Sorry, still haven't figured out how to make that "quote" function do what I want it to do. I want to reply to the issue you raise that there is a concern or a perception, "are we even fighting?" I couldn't agree more, and in work I've done over the last few years I've made the exact same argument: the nature of the press coverage gives the impression that our troops are in a completely passive posture, at best that they spend their time driving from one end of Iraq to the other, waiting to be blown up by IEDs.

I argue that what causes that is in large part the narrative-free presentation of casualty figures, night after night after night, this sense that there's just this drip, drip, drip of casualties, (particularly since on nights where the networks don't focus on Iraq -- and there are many such nights -- they feel the one thing they must report is the casualties), where all that gets reported is, number of deaths, Army or Marines, perhaps the province where the troops died, and sometimes the type of weapon that caused their deaths ("roadside bomb," "IED attack," "RPG attack," and almost never, "firefight.")

Now, to be clear, this is not entirely the fault of the press. The military has made two choices that contribute to this. The first is to avoid, almost always, reporting on enemy casualties. That, to be sure, is to avoid a "damned if you do, damned if you don't" phenomena -- the desire to avoid all the heat that comes along with the perception that they are using "body counts" as the metric for success. Fair enough, but the result is that there's also a perception created that it's only our side that's taking the hits, and only their side that's taking an active stance. The second choice is to release as little information regarding battlefield casualties as possible.

As I understand it, one reason for this is because information provided immediately afterwards also provides the enemy something they can't get otherwise: BDA. Fair enough, but as I've argued here in other contexts, understand that isn't a cost-free choice. Perhaps there's a way to balance that, to reduce the risk of providing useful information while giving something, something that suggests what it was our troops were doing when they fell. It is a myth, the research makes clear, that the American public will not accept battlefield casualties, but what they will not accept is casualties they do not believe were justified. (See the work of my colleagues at the tri-university research consortium down here on this point:
http://www.amazon.com/Choosing-Your-...8753977&sr=8-3

But if there is no narrative, no explanation, then by definition there is no justification, yes?

The other reason the military hesitates in giving out information is because, given the high risk early reports will be incorrect, there is a fear that later corrections will be misinterpreted or misunderstood. I understand that but, again, withholding all information is not a cost-free choice. Surely there is a middle road, such as waiting several days and then releasing some information.

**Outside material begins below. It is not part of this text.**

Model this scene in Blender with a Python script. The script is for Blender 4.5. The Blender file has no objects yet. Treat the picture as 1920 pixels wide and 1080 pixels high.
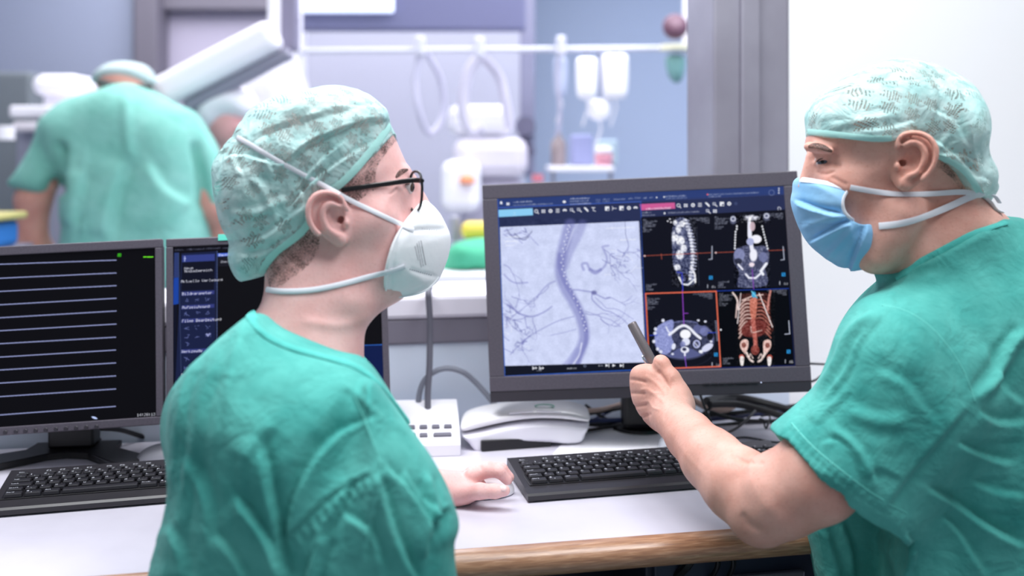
import bpy, bmesh, math, random
import numpy as np
from mathutils import Vector, Matrix
from mathutils.bvhtree import BVHTree
random.seed(7); rng = np.random.default_rng(7)
SC = bpy.context.scene; COL = SC.collection
# ---------------------------------------------------------------- camera (level, lens shifted down), focal length in px of the 1920 frame
FP = 1867.0; HY = 300.0; CZ = 1.24
cam = bpy.data.cameras.new('camera'); camo = bpy.data.objects.new('camera', cam); COL.objects.link(camo)
cam.sensor_width = 36.0; cam.lens = FP/1920*36.0; cam.shift_y = -(540-HY)/1920.0
camo.location = (0, 0, CZ); camo.rotation_euler = (math.pi/2, 0, 0)
cam.clip_start = 0.05; cam.clip_end = 60
cam.dof.use_dof = True; cam.dof.focus_distance = 1.41; cam.dof.aperture_fstop = cam.lens/1000/0.0168
SC.camera = camo
def W(px, py, d):
    return Vector(((px-960)/FP*d, d, CZ-(py-HY)/FP*d))
# ---------------------------------------------------------------- light
w = bpy.data.worlds.new('world'); SC.world = w; w.use_nodes = True
bg = w.node_tree.nodes['Background']; bg.inputs[0].default_value = (0.86, 0.90, 1.0, 1); bg.inputs[1].default_value = 0.32
SC.view_settings.view_transform = 'Standard'; SC.view_settings.look = 'None'
SC.view_settings.gamma = 1.0; SC.view_settings.exposure = 0.0; SC.view_settings.use_curve_mapping = False
EXPO = 2.0**SC.view_settings.exposure
def area(name, loc, tgt, sx, sy, power, col=(1, 1, 1)):
    l = bpy.data.lights.new(name, 'AREA'); l.shape = 'RECTANGLE'; l.size = sx; l.size_y = sy; l.energy = power; l.color = col
    o = bpy.data.objects.new(name, l); COL.objects.link(o); o.location = loc
    o.rotation_euler = (Vector(tgt)-Vector(loc)).to_track_quat('-Z', 'Y').to_euler()
    return o
area('ceiling_lamp', (-0.5, 1.25, 2.62), (-0.5, 1.25, 0), 1.3, 0.9, 47, (0.96, 0.98, 1.0))
area('ceiling_lamp', (0.85, 0.75, 2.62), (0.8, 1.1, 0.5), 0.9, 0.9, 28, (0.96, 0.98, 1.0))
area('exam_lamp', (-1.0, 4.2, 2.9), (-1.0, 4.2, 0), 3.0, 2.2, 120, (0.97, 0.96, 1.0))
area('exam_lamp', (1.1, 4.0, 2.9), (1.1, 4.6, 0), 1.6, 2.2, 85, (0.93, 0.96, 1.0))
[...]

Now, Goesh's suggestion is that one possible answer to all this is to simply show the proof that our troops are active, in the form of visual evidence. I respectfully disagree. That, I believe, would backfire. Think about how rarely you see images of dead bodies on the news (you see foreign dead more often than American dead, but even those are not a regular occurance.) This is a particularly American phenomenon -- the Canadians show a bit more than we do, the Brits a bit more than the Canadians, (I don't know anything about the Aussies), but the rest of the world just doesn't have this sense that viewing the dead is in some way being disrespectful of the dead.

Without babbling on too much longer and boring you any more than I probably already have, some have argued that this is a "sanitization" of war coverage, done for ideological reasons. That's just wrong. Watch the local news in any market in the United States: a staple item will be car accidents, and you just will not see dead bodies, period. You see images that are proxies of death -- shoes by the side of the road, teddy bears by the side of the road, maybe the crumpled car. The thing is, the news outlets make this judgment partially out of their own belief, but partly because they know what reaction they get from their audiences when they cross particular lines. They'll do it for images they think are particularly newsworthy (the Mogadishu pictures, for ex) but they'd better be damn newsworthy.

The kind of images you're talking about will not be well received, at all. In fact most people will have a violent negative reaction to them, and given that you're talking about a work-around to the mainstream media, a la YouTube, I just don't think it will work.

Let me apologize for the long-windedness of this post, but you raise an important and complicated point. I don't have a good answer (yet), but it's something I've been fussing over (like a loose tooth) for some time. In point of fact it's been annoying the crap out of me that I don't have a good answer to all this, so if anyone has any suggestions, I'd be very grateful.